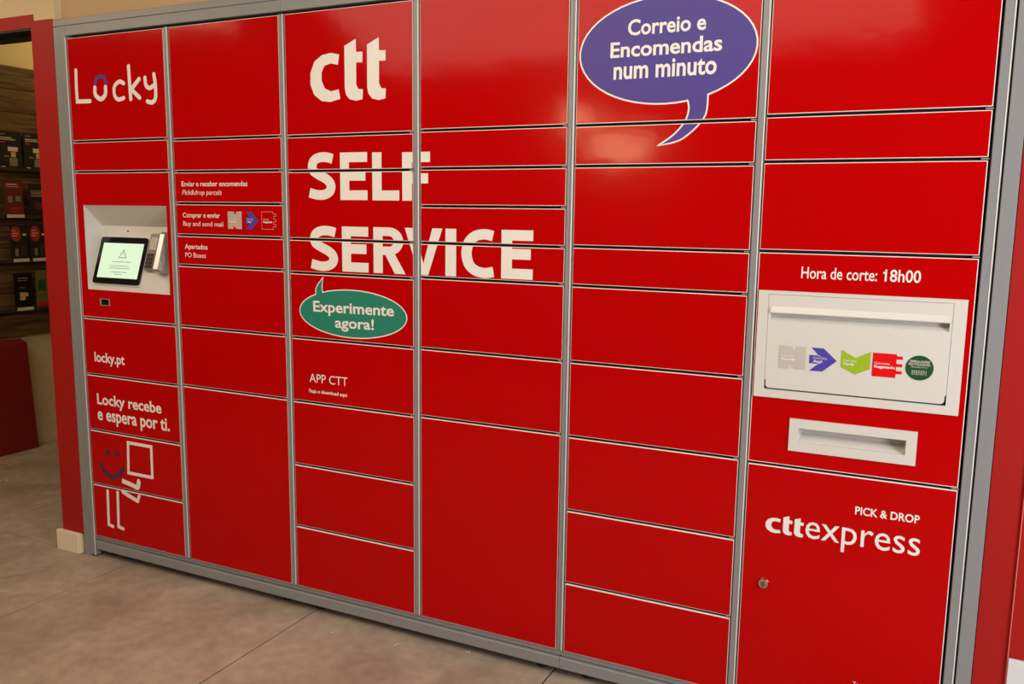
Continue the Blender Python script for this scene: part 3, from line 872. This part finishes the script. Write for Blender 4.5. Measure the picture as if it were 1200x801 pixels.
_ _ _ _ _
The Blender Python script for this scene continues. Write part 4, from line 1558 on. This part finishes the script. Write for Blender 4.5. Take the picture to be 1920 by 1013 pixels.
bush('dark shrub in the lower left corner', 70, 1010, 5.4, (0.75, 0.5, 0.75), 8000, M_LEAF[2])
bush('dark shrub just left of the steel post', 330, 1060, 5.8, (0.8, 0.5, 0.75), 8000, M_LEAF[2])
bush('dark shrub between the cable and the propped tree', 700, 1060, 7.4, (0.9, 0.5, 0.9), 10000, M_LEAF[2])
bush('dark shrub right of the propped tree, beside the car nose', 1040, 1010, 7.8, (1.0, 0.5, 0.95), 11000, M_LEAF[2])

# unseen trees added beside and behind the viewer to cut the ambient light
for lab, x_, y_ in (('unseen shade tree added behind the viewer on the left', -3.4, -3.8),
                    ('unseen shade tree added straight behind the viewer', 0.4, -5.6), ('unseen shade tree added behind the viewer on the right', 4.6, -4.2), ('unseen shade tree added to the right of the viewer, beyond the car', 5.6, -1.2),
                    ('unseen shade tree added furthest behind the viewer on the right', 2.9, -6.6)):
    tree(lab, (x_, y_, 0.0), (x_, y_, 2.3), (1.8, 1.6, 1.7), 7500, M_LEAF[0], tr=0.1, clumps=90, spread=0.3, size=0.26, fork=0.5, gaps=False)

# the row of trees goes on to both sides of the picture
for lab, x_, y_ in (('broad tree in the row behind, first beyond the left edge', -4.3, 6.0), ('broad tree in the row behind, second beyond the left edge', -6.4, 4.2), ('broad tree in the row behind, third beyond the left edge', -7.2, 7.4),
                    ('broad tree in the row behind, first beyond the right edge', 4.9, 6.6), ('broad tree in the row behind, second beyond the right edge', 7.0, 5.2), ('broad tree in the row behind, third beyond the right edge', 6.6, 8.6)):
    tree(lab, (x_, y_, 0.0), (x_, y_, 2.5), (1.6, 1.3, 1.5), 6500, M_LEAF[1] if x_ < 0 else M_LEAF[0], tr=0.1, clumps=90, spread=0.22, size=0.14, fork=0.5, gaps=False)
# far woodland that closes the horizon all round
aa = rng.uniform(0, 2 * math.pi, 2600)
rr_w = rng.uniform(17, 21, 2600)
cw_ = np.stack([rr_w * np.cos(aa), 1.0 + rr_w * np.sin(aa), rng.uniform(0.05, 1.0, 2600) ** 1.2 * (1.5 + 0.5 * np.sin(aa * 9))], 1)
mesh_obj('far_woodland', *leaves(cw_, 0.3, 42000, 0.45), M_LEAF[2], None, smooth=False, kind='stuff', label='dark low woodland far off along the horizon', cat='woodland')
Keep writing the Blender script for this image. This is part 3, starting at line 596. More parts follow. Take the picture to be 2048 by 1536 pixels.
_ _ _ _ _
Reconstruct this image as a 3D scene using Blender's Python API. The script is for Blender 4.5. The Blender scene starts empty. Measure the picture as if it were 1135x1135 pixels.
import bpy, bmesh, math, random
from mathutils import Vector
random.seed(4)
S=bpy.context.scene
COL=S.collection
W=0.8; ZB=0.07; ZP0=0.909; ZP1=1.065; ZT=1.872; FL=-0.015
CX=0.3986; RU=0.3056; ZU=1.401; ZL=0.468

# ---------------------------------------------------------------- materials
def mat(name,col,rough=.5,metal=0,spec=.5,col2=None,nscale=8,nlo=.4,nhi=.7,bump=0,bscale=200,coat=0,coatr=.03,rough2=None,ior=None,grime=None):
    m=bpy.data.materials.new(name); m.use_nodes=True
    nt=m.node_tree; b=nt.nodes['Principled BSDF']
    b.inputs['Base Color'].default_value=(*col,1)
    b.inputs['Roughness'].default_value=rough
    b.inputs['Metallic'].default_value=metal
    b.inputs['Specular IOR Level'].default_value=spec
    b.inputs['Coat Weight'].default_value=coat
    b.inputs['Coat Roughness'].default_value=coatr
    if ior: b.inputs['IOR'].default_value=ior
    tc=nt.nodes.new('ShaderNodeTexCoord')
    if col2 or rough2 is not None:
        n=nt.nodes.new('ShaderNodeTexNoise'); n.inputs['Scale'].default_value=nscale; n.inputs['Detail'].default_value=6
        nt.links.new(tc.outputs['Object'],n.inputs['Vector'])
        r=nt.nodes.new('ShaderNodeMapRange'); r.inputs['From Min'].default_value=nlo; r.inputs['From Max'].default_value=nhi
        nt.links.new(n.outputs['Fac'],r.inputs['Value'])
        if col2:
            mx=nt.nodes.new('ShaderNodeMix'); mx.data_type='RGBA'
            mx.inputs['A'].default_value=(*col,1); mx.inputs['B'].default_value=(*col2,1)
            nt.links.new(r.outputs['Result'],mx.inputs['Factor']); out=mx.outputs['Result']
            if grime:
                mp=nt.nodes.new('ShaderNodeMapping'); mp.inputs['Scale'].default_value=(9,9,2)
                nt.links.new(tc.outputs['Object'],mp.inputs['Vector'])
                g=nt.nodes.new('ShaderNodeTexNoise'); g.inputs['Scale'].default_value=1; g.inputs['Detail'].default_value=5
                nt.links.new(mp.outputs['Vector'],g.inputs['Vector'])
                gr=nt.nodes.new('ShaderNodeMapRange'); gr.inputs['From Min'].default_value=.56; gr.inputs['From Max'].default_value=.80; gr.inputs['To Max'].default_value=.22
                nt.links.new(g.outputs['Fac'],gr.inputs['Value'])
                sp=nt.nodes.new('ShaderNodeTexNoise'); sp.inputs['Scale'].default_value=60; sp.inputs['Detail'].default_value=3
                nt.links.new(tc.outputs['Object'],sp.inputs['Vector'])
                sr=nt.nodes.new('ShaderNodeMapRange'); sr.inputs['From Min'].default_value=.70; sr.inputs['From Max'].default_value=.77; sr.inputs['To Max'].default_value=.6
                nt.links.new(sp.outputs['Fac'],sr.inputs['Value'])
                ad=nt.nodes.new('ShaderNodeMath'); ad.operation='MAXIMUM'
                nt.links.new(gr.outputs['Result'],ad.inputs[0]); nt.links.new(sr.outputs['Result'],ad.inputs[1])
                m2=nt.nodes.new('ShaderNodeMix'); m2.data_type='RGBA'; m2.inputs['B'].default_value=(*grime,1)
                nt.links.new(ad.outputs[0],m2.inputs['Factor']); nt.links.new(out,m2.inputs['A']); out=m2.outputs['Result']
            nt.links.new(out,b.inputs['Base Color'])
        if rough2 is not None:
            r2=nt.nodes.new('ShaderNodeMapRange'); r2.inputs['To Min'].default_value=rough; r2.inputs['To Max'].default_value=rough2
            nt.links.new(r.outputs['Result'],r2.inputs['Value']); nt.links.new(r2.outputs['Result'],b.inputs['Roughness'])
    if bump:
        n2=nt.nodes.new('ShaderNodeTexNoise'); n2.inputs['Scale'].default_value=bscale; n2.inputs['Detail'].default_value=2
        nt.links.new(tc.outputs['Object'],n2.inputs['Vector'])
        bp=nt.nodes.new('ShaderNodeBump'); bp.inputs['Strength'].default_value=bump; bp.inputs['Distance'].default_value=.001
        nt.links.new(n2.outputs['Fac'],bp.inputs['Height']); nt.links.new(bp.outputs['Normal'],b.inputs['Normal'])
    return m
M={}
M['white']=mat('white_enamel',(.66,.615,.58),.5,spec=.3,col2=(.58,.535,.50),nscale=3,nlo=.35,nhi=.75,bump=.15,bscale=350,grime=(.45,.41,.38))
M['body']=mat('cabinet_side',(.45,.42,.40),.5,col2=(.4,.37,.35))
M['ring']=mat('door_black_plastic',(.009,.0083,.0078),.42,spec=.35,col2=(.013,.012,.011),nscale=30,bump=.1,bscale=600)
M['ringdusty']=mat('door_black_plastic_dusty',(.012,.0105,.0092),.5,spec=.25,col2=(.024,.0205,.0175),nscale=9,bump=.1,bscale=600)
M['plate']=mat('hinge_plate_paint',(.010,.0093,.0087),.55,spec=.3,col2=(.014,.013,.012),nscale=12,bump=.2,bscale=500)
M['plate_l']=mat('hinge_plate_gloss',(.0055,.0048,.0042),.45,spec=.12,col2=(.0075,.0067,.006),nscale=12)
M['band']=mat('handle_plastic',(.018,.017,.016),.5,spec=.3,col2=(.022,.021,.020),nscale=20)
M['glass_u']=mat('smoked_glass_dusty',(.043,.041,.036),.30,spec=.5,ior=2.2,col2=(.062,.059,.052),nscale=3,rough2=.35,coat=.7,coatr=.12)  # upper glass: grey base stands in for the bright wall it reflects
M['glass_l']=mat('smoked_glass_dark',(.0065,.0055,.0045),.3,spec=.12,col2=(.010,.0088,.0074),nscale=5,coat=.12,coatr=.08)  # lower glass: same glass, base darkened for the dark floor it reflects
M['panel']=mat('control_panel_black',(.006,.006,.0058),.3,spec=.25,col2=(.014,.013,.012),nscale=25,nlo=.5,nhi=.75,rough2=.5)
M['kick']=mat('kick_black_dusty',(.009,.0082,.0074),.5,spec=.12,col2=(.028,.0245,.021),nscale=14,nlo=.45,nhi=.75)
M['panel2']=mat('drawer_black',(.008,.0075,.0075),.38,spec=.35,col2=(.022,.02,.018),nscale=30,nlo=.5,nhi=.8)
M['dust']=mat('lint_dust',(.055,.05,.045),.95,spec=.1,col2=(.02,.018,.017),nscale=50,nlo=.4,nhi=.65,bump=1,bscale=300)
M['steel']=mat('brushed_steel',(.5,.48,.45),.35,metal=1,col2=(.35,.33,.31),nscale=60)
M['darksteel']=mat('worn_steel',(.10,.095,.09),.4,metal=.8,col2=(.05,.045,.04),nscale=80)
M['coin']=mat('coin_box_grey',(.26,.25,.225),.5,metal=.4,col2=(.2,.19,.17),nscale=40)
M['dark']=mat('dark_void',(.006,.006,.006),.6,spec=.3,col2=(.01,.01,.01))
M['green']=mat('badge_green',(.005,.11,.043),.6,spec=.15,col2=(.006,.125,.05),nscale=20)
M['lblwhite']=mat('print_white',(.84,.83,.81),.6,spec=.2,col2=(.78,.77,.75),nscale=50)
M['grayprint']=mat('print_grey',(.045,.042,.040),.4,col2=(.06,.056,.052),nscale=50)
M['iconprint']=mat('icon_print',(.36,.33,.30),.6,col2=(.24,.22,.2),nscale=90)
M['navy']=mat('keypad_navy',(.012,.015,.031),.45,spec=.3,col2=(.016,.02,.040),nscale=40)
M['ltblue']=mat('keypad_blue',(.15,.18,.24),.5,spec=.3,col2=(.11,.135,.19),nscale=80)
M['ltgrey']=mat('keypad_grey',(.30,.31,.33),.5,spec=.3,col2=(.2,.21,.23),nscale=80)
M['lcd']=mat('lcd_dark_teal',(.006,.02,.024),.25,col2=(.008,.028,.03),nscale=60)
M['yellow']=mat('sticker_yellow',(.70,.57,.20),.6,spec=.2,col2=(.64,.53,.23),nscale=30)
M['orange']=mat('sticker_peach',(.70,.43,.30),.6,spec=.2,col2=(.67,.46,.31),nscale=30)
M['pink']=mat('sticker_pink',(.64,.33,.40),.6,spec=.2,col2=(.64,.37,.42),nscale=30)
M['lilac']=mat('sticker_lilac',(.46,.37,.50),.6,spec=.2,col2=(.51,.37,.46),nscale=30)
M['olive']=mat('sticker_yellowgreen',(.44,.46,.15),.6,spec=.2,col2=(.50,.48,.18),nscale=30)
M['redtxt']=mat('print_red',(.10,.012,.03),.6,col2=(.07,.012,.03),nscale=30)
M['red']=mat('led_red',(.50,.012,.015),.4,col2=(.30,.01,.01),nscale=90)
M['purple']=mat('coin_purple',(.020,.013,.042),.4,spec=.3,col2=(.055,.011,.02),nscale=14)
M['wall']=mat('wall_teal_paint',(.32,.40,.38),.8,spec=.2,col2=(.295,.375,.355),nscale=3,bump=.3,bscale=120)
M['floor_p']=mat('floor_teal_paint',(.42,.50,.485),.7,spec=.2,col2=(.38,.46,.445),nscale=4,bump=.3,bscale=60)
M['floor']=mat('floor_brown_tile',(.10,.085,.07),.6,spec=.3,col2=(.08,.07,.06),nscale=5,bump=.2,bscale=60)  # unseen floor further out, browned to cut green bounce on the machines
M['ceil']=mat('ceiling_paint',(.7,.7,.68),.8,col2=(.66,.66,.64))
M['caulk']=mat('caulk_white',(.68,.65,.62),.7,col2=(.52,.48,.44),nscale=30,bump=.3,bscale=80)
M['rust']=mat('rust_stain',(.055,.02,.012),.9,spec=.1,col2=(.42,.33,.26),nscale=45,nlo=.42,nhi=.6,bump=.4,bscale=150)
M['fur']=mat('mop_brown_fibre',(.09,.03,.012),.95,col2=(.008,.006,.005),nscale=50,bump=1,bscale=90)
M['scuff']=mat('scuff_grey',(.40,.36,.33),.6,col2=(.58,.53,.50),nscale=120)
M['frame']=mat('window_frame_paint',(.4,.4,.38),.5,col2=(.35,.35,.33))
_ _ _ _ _
#### Task goal:
Nothing but the lines from the one with "bush('dark shrub between" through the one with "bush('dark shrub right" should be repeated, and each exactly.

#### Solution for this exercise:
bush('dark shrub between the cable and the propped tree', 700, 1060, 7.4, (0.9, 0.5, 0.9), 10000, M_LEAF[2])
bush('dark shrub right of the propped tree, beside the car nose', 1040, 1010, 7.8, (1.0, 0.5, 0.95), 11000, M_LEAF[2])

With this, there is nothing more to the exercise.